There are attempts at sophistication and reflection – take the somewhat touching moment where one of Renee’s model friends opens up about her own body-shaming issues – but things never rise to the level of biting social commentary that might lift and separate the work from its peers. However, it would be disingenuous to say the film is only shaped by its flaws. It has jokes that land, supporting characters that seem well-rounded, and a kind of feel-good story with enough bite to separate it somewhat from a pack of forgettable chick flicks.

In the end, there’s an audience for ‘I Feel Pretty’ that will find a movie that works far better than the quite risible trailer would lead one to believe. It may be faint praise to lump on it, but maybe middling is all that’s to be extracted from this kind of premise, making this the best version of this story that would likely be executed. Taken on its own terms, it’s a confident storyline about confidence that tackles real issues of delusion and body dysmorphia in a way that still manages to be sweet and caustic at the same time. Maybe that’s just enough.

‘I Feel Pretty’ may not set the world on fire, but equally it could make you feel that a bit more confidence can’t be a bad thing (even if that revelation is driven by head trauma). It’s a razor thin storyline filled out by Schumer’s charms, and while it may treat deeper issues with a lightness that may be jarring or superficial, there’s enough going on here presented by some truly talented individuals that the movie is worthy of at least some attention.

12 comments

  1. Please welcome our newest blog contributor, Jason Gorber. He’ll be taking over theatrical reviews from Phil.

    Jason is another Canadian, so you’ll have to forgive us both if he inserts unnecessary “u”s into words (“colour,” “flavour,” “vibratour”) and I don’t catch them all in editing. 🙂

    • Haha, ‘vibratour’. I also tend to use ‘colour’ and ‘neighbour’, because our English teachers in high school preferred ‘British spelling’. In fact, we lost points using American spelling. Later on, the university professors were more lax. We could use American spelling, but we had to indicate as such on the first page of our exam.

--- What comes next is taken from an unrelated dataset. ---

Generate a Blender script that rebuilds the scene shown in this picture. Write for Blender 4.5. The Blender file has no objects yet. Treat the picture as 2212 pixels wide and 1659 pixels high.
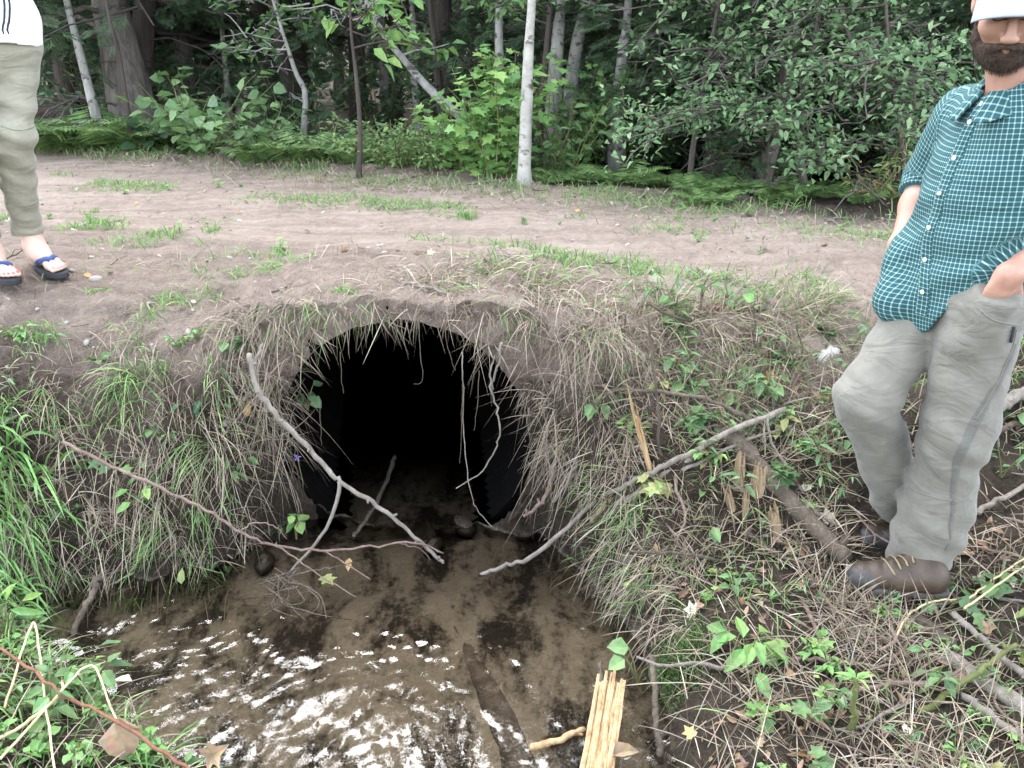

      Welcome Jason! Hope you like it here!

  2. Deaditelord

    Hello Jason and welcome to the blog! Looking forward to reading your reviews. I’ve been missing that Canadian flavour. 🙂

  3. Elizabeth

    Every trailer for this movie has looked dreadful. It’s no wonder reading this review that the trailers don’t show anything about the wish fulfillment nonsense that is the premise of the movie.